All Things Kayaking

Paddling into the Maryland State Sinepuxent Wildlife Management Area

On July 27, 2018 we kayaked from the Assateague Island National Seashore into the Maryland State Sinepuxent Wildlife Management Area and a small island known to the locals as Bird Island.  This was not our original destination, but while preparing our gear at the Old Ferry Landing in the National Seashore, we spoke to two women just returning from early morning paddles.  One woman shared pictures of baby brown pelicans at Bird Island.  The other, while paddling into coves on the right side of Old Ferry Landing, reported spotting roseate spoonbills.  Both sightings intrigued us.  A boat trip to Smith Island two months ago included a visit to a large nesting colony of pelicans.
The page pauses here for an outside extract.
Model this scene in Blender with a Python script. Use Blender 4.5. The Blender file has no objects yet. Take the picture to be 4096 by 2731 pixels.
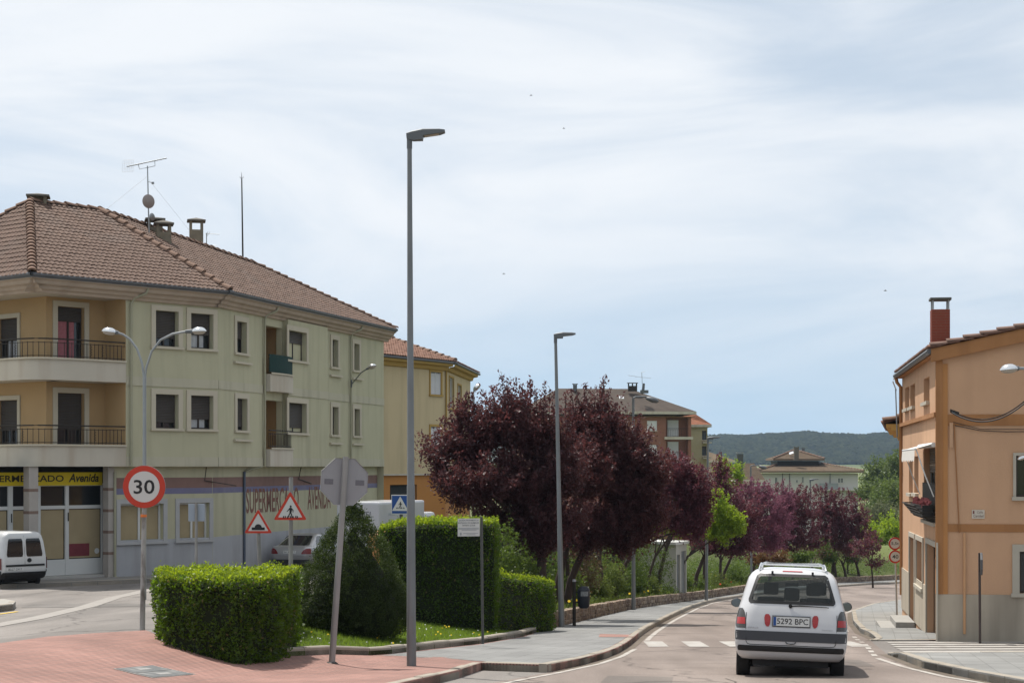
import bpy, bmesh, math, random
import numpy as np
from mathutils import Vector, Matrix

random.seed(7)
rng = np.random.default_rng(7)
SC = bpy.context.scene
COL = SC.collection

# ------------------------------------------------------------------ camera
# x right, y away from the camera, z up; z = 0 is the eye level of the photographer
FPX, CX, HY = 7200.0, 2048.0, 1865.0        # focal length, centre column and horizon row of the 4096 px frame
cam = bpy.data.cameras.new('camera')
cam.sensor_width = 36.0
cam.lens = 36.0 * FPX / 4096.0
cam.shift_y = (HY - 1365.5) / 4096.0
cam.clip_start = 0.1
cam.clip_end = 60000
camo = bpy.data.objects.new('camera', cam)
camo.rotation_euler = (math.pi / 2, 0, 0)
COL.objects.link(camo)
SC.camera = camo

# ------------------------------------------------------------------ light
SUN_ELEV = math.radians(65)
SUN_AZ = math.radians(37.0)                  # from +y towards -x: the sun stands ahead, to the left
sd = Vector((-math.sin(SUN_AZ) * math.cos(SUN_ELEV), math.cos(SUN_AZ) * math.cos(SUN_ELEV), math.sin(SUN_ELEV)))
sl = bpy.data.lights.new('sun', 'SUN')
sl.energy = 5.0
sl.angle = math.radians(0.55)
sl.color = (1.0, 0.95, 0.87)
so = bpy.data.objects.new('sun', sl)
so.rotation_euler = (-sd).to_track_quat('-Z', 'Y').to_euler()
so.location = (-20, 10, 60)
COL.objects.link(so)

world = bpy.data.worlds.new('World')
SC.world = world
world.use_nodes = True
nt = world.node_tree
nt.nodes.clear()
def wn(t, **k):
    n = nt.nodes.new(t)
    for a, b in k.items():
        setattr(n, a, b)
    return n
def wl(a, b):
    nt.links.new(a, b)
sky = wn('ShaderNodeTexSky', sky_type='NISHITA', sun_disc=False, sun_elevation=SUN_ELEV,
         sun_rotation=-SUN_AZ, altitude=800, air_density=1.0, dust_density=0.6, ozone_density=1.2)
geo = wn('ShaderNodeTexCoord')
sep = wn('ShaderNodeSeparateXYZ')
wl(geo.outputs['Generated'], sep.inputs[0])
# thin cirrus veil: long soft streaks, brighter towards the sun, thinning out low in the sky
mp = wn('ShaderNodeMapping'); wl(geo.outputs['Generated'], mp.inputs[0])
mp.inputs['Rotation'].default_value = (0, math.radians(24), 0); mp.inputs['Scale'].default_value = (2.2, 2.2, 9.0); mp.inputs['Location'].default_value = (1.3, 0.4, 2.6)
n1 = wn('ShaderNodeTexNoise'); wl(mp.outputs[0], n1.inputs['Vector'])
n1.inputs['Scale'].default_value = 1.5; n1.inputs['Detail'].default_value = 8; n1.inputs['Roughness'].default_value = 0.55; n1.inputs['Distortion'].default_value = 0.6
dt = wn('ShaderNodeVectorMath', operation='DOT_PRODUCT'); wl(geo.outputs['Generated'], dt.inputs[0]); dt.inputs[1].default_value = tuple(sd)
fs_ = wn('ShaderNodeMapRange'); wl(dt.outputs['Value'], fs_.inputs[0]); fs_.inputs[1].default_value = 0.25; fs_.inputs[2].default_value = 0.75; fs_.inputs[3].default_value = -0.10; fs_.inputs[4].default_value = 0.16
ns_ = wn('ShaderNodeMath', operation='ADD'); wl(n1.outputs['Fac'], ns_.inputs[0]); wl(fs_.outputs[0], ns_.inputs[1])
r1 = wn('ShaderNodeMapRange'); r1.interpolation_type = 'SMOOTHSTEP'; wl(ns_.outputs[0], r1.inputs[0])
r1.inputs[1].default_value = 0.28; r1.inputs[2].default_value = 0.66; r1.inputs[3].default_value = 0.50; r1.inputs[4].default_value = 0.98
hz = wn('ShaderNodeMapRange'); hz.interpolation_type = 'SMOOTHSTEP'; wl(sep.outputs['Z'], hz.inputs[0])
hz.inputs[1].default_value = 0.0; hz.inputs[2].default_value = 0.15; hz.inputs[3].default_value = 0.42; hz.inputs[4].default_value = 1.0
ml = wn('ShaderNodeMath', operation='MULTIPLY'); wl(r1.outputs[0], ml.inputs[0]); wl(hz.outputs[0], ml.inputs[1])
mix = wn('ShaderNodeMix', data_type='RGBA'); wl(ml.outputs[0], mix.inputs['Factor'])
CLOUD_V = 8.3
mix.inputs['B'].default_value = (CLOUD_V * 0.955, CLOUD_V * 0.99, CLOUD_V * 1.03, 1)
# look the clear sky up a little above the true direction: the air over the plateau is clear down to the horizon
sk = wn('ShaderNodeCombineXYZ'); zu = wn('ShaderNodeMath', operation='MULTIPLY_ADD'); wl(sep.outputs['Z'], zu.inputs[0]); zu.inputs[1].default_value = 0.85; zu.inputs[2].default_value = 0.17
wl(sep.outputs['X'], sk.inputs[0]); wl(sep.outputs['Y'], sk.inputs[1]); wl(zu.outputs[0], sk.inputs[2]); wl(sk.outputs[0], sky.inputs['Vector'])
tn = wn('ShaderNodeMix', data_type='RGBA', blend_type='MULTIPLY'); tn.inputs['Factor'].default_value = 1.0; tn.inputs['B'].default_value = (0.98, 1.10, 1.0, 1)
wl(sky.outputs[0], tn.inputs['A']); wl(tn.outputs['Result'], mix.inputs['A'])
bg = wn('ShaderNodeBackground'); bg.inputs['Strength'].default_value = 0.10
wl(mix.outputs['Result'], bg.inputs['Color'])
wo = wn('ShaderNodeOutputWorld'); wl(bg.outputs[0], wo.inputs['Surface'])

SC.view_settings.view_transform = 'Standard'
SC.view_settings.look = 'None'
SC.view_settings.exposure = 0.22
SC.view_settings.gamma = 1.0
SC.render.engine = 'CYCLES'
SC.cycles.use_denoising = True
SC.cycles.max_bounces = 6
SC.cycles.diffuse_bounces = 3
SC.cycles.glossy_bounces = 3
SC.cycles.transmission_bounces = 4
SC.cycles.transparent_max_bounces = 6
SC.cycles.volume_bounces = 0
SC.cycles.caustics_reflective = False
SC.cycles.caustics_refractive = False
SC.cycles.sample_clamp_indirect = 8.0

# ------------------------------------------------------------------ helpers: pixels of the photograph, terrain
def P(x, y, d):
    """The point at distance d (m) that shows at pixel (x, y) of the 4096 px photograph."""
    return Vector(((x - CX) / FPX * d, d, (HY - y) / FPX * d))
def PX(x, d):
    return (x - CX) / FPX * d

def smooth(t):
    t = np.clip(t, 0, 1)
    return t * t * (3 - 2 * t)
_gy = np.arange(-200, 4200, 2.0)
def _table(pts, w=9):
    v = np.interp(_gy, [p[0] for p in pts], [p[1] for p in pts])
    k = np.ones(w) / w
    v2 = np.convolve(np.pad(v, w // 2, mode='edge'), k, mode='valid')
    return v2
_R = _table([(-60, 2.3), (0, -1.45), (27, -3.21), (50, -4.60), (72, -5.85), (92, -6.95), (115, -8.05), (137, -9.0), (165, -10.0),
             (200, -11.2), (260, -13.5), (400, -18), (700, -22), (1200, -17), (1700, -6), (2000, 2), (2300, 10), (4200, 20)])
_L = _table([(-60, 1.6), (0, -1.37), (30, -2.86), (45, -3.5), (58, -4.0), (70, -4.08), (85, -4.2), (120, -5.4), (200, -8.5), (300, -13), (400, -18), (700, -22),
             (1200, -17), (1700, -6), (2000, 2), (2300, 10), (4200, 20)])
_KL = _table([(-60, -6), (0, -3.0), (20, -1.7), (25.4, -.7), (28.6, .51), (34, 1.80), (39, 2.5), (46, 3.25), (51, 3.85), (62.5, 5.4), (79.5, 7.9), (92, 10.1),
              (105, 13.6), (115, 17.0), (126, 21.5), (137, 27), (148, 37), (158, 60), (400, 90), (4200, 400)], 3)
def Rz(y): return np.interp(y, _gy, _R)
def Lz(y): return np.interp(y, _gy, _L)
def KL(y): return np.interp(y, _gy, _KL)
def G(x, y):
    """Height of the bare ground."""
    x = np.asarray(x, float); y = np.asarray(y, float)
    u = KL(y) - x
    w0 = 2.4
    w1 = np.interp(y, [20, 30, 45, 60, 90, 200], [6.5, 7.0, 9.0, 11, 15, 30])
    t = smooth((u - w0) / (w1 - w0))
    return Rz(y) * (1 - t) + Lz(y) * t
def g(x, y, off=0.0):
    return float(G(x, y)) + off
def hit(px, py, off=0.0, y0=12.0, y1=260.0):
    """(x, y) where the sight line through a pixel meets the ground."""
    ys = np.arange(y0, y1, 0.1)
    xs = (px - CX) / FPX * ys
    z = (HY - py) / FPX * ys
    d = z - (G(xs, ys) + off)
    i = np.where(d <= 0)[0]
    k = i[0] if len(i) else -1
    return float(xs[k]), float(ys[k])
def hit2(px, py, off=0.0):
    """The same, for a pixel of the 2352 px wide view."""
    return hit(px * 1.74149, py * 1.74149, off)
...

It was exciting to think of seeing some more.  In addition, roseate spoonbills are our favorite Florida bird.  Seeing some in Maryland would be a bird watching coup.
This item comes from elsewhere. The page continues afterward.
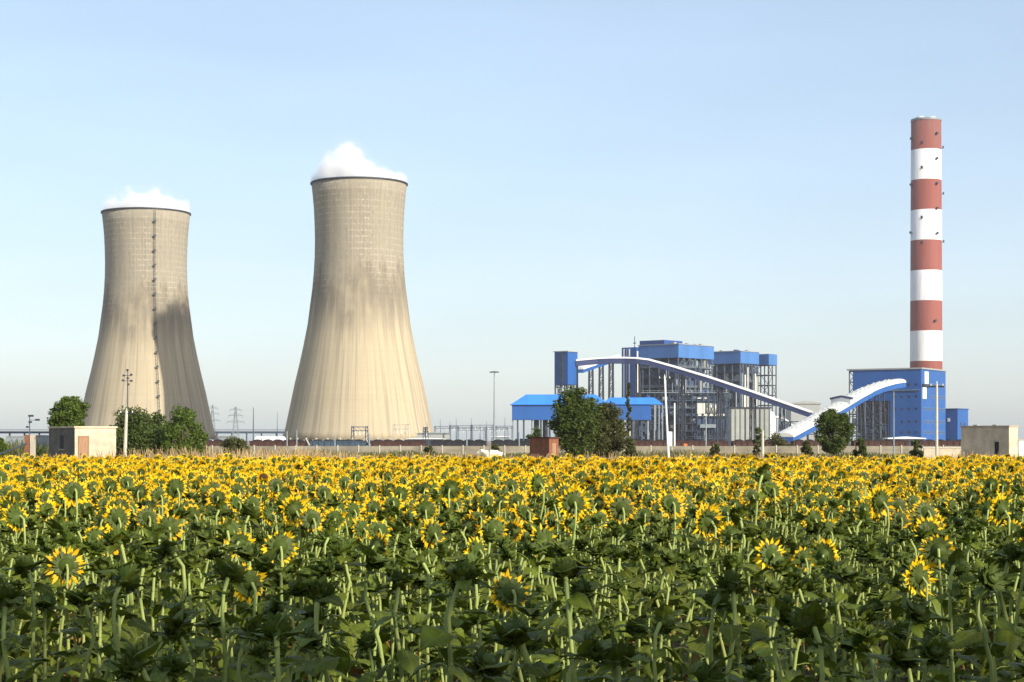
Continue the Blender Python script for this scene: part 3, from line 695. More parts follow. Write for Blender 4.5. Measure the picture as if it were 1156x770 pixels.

With this in mind we began paddling past Great Egging Island towards Bird Island, which is approximately 2 miles into the Bay. In the 1930’s the Sinepuxent Bay navigation channel was dredged, creating 29 small islands .  Thirteen of these islands still remained in 1964 when the Maryland legislature passed a law creating the Sinepuxent Bay Wildlife Management Area.  The Island we know as Bird Island is formally called South Point Spoils on the Maryland DNR map.  Frankly, we prefer Bird Island.

20180727_105954_Judy with Great Egging Island in the distance

Leaving Great Egging Island in the distance and going in search of baby brown pelicans

20180727_104652_Approaching Bird Island

Approaching Bird Island

Sometimes the Sinepuxent Bay is riddled with white caps, however this hot humid Saturday morning featured a light breeze and gentle swells. .  Arriving at the island, we quickly found five brown pelican babies nestled among a potpourri of shorebirds.  The birds of Bird Island are very noisy, and the smell worse, but for nature lovers the sights are delightful and hypnotic.

20180727_105828_Pelican babies and parentsWe floated quietly offshore for several minutes observing the many comings and goings along the beach. Posted signs state the island is closed, and a good practice is to stay at least 40 feet off the shore. If the birds become agitated, you are too close. After floating and viewing, we slowly paddled around the southwest side of the island.

20180727_110313_Judy watches

Quietly observing the bird habitat

20180727_110444_Rounding the island

Slowly rounding the end of the island

20180727_110434_The Three Amigos

Three brown pelicans guarded the point at the end of the island

The other side of the island hosts a unique upside down tree.  It’s also home to a large number of gulls.

20180727_110850_Upside Down Tree

Unique upside down tree on the other side of the island

20180727_111058_Complainer

A gull complaining loudly about our presence

After an extended period of bird watching we began paddling back to Great Egging Island.  Landing on the shore for a break, we spent time picking up garbage, including the remains of a helium filled birthday balloon whose string was tightly wound around a tree. A great reminder of how a balloon string could also tighten around an animal.

Successfully completing our first goal of baby pelican sightings we turned to our search for roseate spoonbills.  Paddling and floating around the North end of Great Egging Island a blue crab in the water was pulling itself up on the shore.  Detecting our presence he quickly retreated back into the water.

Blue crab climbing up on the shore

Paddling past the end of Bayside Drive brings one to the boardwalk comprising the Life of the Marsh Trail.  Since this is Assateague Island, a harem of wild ponies stood in the marsh guarded by a beautiful white and brown stallion.

Plunging into the many guts and coves on this section of Assateague Island we looked in vain for spoonbills.  Plenty of egrets, gulls, and herons wading in the marsh and flying overhead, but not what we were searching for.  We came up empty-handed.  The quest to see if spoonbills are at Assateague waits for another trip.

20180727_123159_Exploring back channels 2

Kayaking into various guts and coves in search of the elusive spoonbills.

All in all it was a great day of kayaking.  In the map below we put in at waypoint 26 on Old Ferry Landing and paddled to Bird Island at waypoint 81.  We returned via the North side of Great Egging Island and meandered through various coves and guts until completing our circuit.

20180727_213211_GPS Topo Map

Put In: Old Ferry Landing in Assateague Island National Seashore. Stop at the visitor center to learn more about the unique history of Ferry Landing and Assateague Island.

Port a Potties in parking lot. Nice beach for launching.

Restaurants: Assateague Island Crab House is on the road to Assateague. We had never stopped there before and decided to visit for a quick-lunch after our hot and humid morning paddle. The A/C felt great, the decorations are eclectic, service was quick and the salad with crab cake and soft shell crab sandwich were delicious. Not sure how we missed this place before (it is only open seasonally) but we will definitely be back.